In Dubious Battle - Il coraggio degli ultimi
La battaglia vinta da James Franco, nel suo film più bello, emozionante e politico
Dopo Cormac McCarthy (Child of God, 2013) e William Faulkner (As I Lay Dying, 2013, e The Sound and the Fury, 2014), James Franco torna dietro la macchina da presa per adattare sullo schermo un’altra opera letteraria americana. Presentato nella nuova sezione Cinema nel giardino, In Dubious Battle - Il coraggio degli ultimi è tratto dall’omonimo romanzo del 1936 di John Steinbeck (tradotto nel 1940 in italiano da Eugenio Montale, per Bompiani, con il titolo La battaglia), considerato un prequel ideale del suo capolavoro The Grapes of Wrath (Furore, 1939), romanzo simbolo della grande depressione americana degli anni trenta.
Anche qui, siamo nel pieno della recessione successiva alla crisi del 1929, in una California devastata da un netto peggioramento delle condizioni economico-sociali e dalla disoccupazione imperante. Riprendendo filologicamente i temi trattati da Steinbeck, il film tratta l’organizzazione di un lungo sciopero ad opera dei lavoratori e delle lavoratrici dei frutteti di un grande proprietario terriero (interpretato da Robert Duvall), reo di aver diminuito loro il salario giornaliero a un solo dollaro al giorno (dai precedenti tre). Nella reiterata battaglia per il riconoscimento dei propri diritti sociali negati dal padrone, i braccianti saranno aizzati dall’intervento di due sindacalisti rivoluzionari (il giovane Jim, interpretato da Nat Wolff, e il più esperto Mac, dallo stesso Franco), militanti del Partita comunista americano, che si introducono in incognito tra i lavoratori, dando vita a scioperi, rivolte e barricate.

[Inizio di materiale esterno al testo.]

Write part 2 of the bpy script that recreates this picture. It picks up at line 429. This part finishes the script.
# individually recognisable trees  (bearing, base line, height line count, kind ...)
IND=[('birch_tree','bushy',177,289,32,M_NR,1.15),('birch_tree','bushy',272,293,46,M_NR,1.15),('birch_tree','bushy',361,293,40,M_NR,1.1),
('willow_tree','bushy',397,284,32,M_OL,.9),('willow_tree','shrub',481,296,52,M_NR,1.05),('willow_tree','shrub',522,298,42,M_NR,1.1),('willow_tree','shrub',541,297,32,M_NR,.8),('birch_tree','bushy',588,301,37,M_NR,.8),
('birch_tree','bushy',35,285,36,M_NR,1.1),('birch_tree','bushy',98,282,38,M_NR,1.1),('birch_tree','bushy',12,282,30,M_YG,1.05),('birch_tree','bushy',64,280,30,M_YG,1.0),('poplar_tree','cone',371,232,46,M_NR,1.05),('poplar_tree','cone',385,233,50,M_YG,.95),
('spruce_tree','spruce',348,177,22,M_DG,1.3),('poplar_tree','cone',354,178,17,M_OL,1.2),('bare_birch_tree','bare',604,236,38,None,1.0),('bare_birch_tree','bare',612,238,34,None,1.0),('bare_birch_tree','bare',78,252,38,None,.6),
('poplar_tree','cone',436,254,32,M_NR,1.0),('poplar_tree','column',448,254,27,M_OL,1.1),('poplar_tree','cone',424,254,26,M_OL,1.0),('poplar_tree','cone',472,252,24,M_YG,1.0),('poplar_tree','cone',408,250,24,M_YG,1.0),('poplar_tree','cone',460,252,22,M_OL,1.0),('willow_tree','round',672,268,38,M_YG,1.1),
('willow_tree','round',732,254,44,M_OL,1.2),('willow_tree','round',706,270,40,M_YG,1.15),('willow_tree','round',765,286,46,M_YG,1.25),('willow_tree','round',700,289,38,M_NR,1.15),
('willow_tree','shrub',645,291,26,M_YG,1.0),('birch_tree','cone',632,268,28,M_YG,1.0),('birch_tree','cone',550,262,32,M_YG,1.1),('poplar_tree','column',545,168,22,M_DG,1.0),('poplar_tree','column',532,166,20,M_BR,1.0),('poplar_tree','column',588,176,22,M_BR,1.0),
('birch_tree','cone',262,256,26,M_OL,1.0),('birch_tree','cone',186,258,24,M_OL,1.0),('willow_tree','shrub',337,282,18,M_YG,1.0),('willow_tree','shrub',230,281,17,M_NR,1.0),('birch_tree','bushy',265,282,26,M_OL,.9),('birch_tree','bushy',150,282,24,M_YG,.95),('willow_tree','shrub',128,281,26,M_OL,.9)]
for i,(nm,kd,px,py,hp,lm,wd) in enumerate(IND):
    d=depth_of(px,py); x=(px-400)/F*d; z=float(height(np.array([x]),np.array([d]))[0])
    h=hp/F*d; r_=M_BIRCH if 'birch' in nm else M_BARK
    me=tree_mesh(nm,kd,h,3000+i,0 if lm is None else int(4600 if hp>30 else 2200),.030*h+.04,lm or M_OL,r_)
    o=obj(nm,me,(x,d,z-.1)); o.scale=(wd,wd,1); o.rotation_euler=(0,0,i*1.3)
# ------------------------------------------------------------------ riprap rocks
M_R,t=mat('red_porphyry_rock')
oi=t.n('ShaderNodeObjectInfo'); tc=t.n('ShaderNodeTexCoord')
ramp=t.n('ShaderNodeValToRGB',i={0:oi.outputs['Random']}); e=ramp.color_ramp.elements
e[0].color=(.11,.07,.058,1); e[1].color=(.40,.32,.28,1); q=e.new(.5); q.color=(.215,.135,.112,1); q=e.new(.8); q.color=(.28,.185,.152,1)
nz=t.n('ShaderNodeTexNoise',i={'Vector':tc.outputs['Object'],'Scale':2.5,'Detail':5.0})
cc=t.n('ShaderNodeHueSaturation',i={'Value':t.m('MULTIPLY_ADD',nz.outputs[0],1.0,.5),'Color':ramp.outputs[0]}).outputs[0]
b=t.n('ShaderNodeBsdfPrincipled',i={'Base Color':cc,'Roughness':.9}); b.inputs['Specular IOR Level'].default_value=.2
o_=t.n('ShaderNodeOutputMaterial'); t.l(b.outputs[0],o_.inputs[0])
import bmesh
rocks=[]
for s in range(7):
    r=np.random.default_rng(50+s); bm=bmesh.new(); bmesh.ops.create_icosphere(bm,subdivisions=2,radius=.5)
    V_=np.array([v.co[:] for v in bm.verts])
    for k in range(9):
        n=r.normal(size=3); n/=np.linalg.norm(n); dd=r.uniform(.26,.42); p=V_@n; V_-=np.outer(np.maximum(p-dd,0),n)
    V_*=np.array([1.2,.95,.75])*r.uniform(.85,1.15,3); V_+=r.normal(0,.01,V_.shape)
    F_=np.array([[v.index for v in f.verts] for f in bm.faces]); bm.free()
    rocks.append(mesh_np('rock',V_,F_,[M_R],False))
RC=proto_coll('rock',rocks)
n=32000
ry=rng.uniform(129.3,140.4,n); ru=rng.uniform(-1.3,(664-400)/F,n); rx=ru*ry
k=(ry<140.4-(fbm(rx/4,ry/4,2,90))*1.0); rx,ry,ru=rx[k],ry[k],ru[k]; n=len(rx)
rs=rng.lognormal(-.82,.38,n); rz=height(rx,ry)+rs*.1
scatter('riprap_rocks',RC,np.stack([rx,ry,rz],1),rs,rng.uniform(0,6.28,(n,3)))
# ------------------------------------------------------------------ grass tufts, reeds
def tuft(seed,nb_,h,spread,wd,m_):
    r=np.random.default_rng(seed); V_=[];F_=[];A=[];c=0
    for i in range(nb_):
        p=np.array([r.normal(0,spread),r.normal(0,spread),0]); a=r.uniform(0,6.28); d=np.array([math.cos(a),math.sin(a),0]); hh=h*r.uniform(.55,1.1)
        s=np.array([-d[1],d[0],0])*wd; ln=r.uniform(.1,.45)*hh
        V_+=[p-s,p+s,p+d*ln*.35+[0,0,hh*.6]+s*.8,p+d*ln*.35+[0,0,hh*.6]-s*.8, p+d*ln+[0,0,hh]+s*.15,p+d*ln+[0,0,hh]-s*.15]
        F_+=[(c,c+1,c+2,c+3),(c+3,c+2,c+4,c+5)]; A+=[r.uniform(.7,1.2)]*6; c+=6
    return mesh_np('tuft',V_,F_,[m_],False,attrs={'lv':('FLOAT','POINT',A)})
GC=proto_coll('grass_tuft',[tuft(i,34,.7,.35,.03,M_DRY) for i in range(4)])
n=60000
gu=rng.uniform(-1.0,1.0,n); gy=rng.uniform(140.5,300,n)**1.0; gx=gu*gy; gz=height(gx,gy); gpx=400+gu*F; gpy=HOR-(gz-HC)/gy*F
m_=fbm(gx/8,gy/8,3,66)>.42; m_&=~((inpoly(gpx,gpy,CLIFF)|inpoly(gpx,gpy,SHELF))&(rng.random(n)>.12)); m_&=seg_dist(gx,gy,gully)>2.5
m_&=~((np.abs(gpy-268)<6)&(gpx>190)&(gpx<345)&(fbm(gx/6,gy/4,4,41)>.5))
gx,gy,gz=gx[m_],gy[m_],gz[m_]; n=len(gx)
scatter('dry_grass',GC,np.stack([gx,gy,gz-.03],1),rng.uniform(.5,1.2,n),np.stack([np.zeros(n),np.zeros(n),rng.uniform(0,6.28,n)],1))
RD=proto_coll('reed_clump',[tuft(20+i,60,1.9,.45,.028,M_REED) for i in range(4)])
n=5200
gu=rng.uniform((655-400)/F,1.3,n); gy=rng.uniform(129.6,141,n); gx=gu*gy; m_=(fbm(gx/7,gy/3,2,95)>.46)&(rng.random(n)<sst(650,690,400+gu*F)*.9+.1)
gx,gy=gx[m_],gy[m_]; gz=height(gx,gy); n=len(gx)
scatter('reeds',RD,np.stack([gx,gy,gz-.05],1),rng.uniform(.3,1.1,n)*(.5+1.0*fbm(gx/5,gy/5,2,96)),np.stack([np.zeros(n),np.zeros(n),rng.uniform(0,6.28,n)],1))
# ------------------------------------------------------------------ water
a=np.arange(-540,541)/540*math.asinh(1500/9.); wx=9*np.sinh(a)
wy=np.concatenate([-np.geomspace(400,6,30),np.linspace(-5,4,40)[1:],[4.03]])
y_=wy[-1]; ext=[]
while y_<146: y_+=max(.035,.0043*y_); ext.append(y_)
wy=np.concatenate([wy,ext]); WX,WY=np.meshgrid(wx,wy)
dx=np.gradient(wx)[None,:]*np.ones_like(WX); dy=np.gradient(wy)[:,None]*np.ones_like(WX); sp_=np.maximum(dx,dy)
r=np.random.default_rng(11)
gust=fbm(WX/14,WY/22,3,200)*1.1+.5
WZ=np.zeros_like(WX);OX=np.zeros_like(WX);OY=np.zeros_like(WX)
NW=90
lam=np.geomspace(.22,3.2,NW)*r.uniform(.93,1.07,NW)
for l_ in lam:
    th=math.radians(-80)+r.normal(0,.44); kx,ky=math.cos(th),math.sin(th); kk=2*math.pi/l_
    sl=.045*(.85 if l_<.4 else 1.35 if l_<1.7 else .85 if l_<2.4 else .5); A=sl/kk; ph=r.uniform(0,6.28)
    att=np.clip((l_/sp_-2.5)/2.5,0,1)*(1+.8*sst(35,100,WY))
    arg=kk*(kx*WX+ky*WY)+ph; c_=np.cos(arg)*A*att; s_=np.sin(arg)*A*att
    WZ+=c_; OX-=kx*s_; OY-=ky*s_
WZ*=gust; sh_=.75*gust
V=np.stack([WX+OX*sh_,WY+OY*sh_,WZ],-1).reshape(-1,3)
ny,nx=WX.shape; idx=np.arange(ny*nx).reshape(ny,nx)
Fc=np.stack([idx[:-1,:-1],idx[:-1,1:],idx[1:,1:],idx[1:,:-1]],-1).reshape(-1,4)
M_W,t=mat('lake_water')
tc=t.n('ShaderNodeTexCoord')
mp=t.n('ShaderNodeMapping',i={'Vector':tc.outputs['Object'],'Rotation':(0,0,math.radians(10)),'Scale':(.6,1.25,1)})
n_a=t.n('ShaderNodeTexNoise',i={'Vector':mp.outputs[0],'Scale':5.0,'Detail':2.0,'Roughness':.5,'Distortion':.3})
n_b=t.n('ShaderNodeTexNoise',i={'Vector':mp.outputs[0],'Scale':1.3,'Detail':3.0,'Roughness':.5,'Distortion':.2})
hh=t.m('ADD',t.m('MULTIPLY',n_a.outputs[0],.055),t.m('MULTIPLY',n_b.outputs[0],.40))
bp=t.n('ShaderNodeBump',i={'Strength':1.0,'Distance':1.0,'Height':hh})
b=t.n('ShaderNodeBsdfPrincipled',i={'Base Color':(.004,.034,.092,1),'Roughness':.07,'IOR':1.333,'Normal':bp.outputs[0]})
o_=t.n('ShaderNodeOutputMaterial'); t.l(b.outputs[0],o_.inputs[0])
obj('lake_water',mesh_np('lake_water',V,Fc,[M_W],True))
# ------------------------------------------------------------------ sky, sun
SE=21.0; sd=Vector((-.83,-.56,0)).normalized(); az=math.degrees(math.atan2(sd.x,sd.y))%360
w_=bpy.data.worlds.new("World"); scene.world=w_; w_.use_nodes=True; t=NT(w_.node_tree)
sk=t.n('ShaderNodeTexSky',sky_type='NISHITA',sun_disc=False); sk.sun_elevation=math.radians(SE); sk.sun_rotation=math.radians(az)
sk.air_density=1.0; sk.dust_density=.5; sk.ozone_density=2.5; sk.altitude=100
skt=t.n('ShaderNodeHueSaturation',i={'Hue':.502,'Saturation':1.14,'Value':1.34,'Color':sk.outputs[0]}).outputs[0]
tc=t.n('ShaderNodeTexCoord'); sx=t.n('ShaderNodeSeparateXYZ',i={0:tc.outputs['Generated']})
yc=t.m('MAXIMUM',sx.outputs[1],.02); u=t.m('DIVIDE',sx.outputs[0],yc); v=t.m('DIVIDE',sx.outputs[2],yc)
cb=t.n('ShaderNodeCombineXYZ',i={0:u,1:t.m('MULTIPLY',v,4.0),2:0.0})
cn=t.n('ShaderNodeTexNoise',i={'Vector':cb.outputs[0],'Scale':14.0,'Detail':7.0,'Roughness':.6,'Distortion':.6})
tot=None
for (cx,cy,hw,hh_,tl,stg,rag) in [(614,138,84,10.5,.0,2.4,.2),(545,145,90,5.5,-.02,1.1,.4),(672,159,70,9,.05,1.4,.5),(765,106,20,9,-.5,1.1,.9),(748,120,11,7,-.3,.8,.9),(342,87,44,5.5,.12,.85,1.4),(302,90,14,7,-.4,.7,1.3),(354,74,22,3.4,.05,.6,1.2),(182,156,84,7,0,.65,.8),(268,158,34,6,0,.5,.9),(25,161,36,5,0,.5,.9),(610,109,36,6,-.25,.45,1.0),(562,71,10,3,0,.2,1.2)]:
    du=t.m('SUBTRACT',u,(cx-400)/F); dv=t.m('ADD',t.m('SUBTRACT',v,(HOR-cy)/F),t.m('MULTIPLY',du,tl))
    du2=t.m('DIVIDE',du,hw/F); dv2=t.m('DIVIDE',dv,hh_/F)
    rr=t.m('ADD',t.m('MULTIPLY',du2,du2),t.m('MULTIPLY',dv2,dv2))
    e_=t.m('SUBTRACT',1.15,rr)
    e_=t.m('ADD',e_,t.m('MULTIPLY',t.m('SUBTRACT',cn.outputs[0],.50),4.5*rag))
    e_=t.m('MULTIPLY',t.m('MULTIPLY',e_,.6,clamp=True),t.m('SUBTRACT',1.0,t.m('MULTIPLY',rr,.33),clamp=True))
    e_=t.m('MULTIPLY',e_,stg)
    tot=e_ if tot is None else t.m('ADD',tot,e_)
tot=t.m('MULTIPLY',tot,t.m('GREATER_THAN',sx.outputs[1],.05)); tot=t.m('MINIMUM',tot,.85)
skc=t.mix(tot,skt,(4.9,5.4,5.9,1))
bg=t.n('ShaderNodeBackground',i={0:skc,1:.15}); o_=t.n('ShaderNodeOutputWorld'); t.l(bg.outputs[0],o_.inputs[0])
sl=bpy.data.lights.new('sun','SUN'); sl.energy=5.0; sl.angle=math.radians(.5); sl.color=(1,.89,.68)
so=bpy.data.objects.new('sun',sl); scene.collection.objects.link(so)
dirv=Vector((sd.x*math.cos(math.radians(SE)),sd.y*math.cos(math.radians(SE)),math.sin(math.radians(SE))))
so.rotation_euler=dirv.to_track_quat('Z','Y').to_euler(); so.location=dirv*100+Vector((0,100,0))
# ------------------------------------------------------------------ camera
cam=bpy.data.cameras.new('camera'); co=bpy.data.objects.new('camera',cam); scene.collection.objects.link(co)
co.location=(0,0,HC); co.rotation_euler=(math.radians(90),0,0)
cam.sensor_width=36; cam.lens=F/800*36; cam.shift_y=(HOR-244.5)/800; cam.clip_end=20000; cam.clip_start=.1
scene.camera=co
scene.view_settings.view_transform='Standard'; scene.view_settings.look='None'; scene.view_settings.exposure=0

È l’infiltrazione all’interno della comunità dei due sindacalisti come corpi estranei a generare le prime scintille tra i braccianti, già insoddisfatti per l’arbitraria diminuzione del salario giornaliero. L’obiettivo è quello di introdurre una coscienza di classe in una comunità smarrita e alla ricerca di una coscienza di sé e della propria condizione di sottoproletari sfruttati. La rivolta è già presente negli occhi dei lavoratori dalla prima scena, così come nelle loro anime ferite, nei corpi umiliati e usurati dal lavoro nei campi. Bisogna soltanto tirarla fuori con una scintilla e incanalarla in azione politica. È il ruolo pensato da Antonio Gramsci per l’intellettuale organico, che mette al servizio della lotta di classe e del proletariato la sua conoscenza teorica e la propria capacità organizzativa per ribaltare la situazione di sfruttamento umano e politico. Secondo tale prassi rivoluzionaria, dunque, non è soltanto lecito, ma obbligatorio che un intellettuale si organizzi in operazioni di proselitismo e di istigamento di focolai di rivolta già in nuce nei lavoratori.
James Franco, aderendo filologicamente al testo di Steinbeck grazie all’ottima sceneggiatura di Matt Rager, ma soprattutto decidendo di interpretare il ruolo di uno dei due sindacalisti, dimostra di assumere come personale tale visione rivoluzionaria della società, lasciando però nello spettatore qualche remora sulla legittimità, appunto, di questa “dubbia battaglia”. L’operazione filologica viene, tuttavia, ribaltata dalla volontà di Franco di assolutizzare la vicenda appena raccontata lasciando un finale volutamente sospeso, quasi a spingere lo spettatore verso una universalizzazione del conflitto nel presente, che possa assumere cioè una dimensione non più esclusivamente politica. Lo stesso sacrificio, quasi cristologico, compiuto consciamente dal suo stesso personaggio sembra assumere una funzione messianica sulla comunità, orientandone le scelte. È proprio grazie a quello, di riflesso, che i lavoratori si compatteranno e organizzeranno le barricate contro i padroni.
Il tributo ai temi e alle forme del cinema politico di Ken Loach è piuttosto eloquente, e fornisce a James Franco ulteriori strumenti per fare i conti con un canone narrativo – cinematografico e letterario – che non lascia più spazio alle sperimentazioni formali delle esperienze precedenti, certamente riuscite e suggestive ma meno consapevoli di questa inevitabile battaglia con le emozioni ed il rigore formale che, prima o poi, avrebbe dovuto combattere.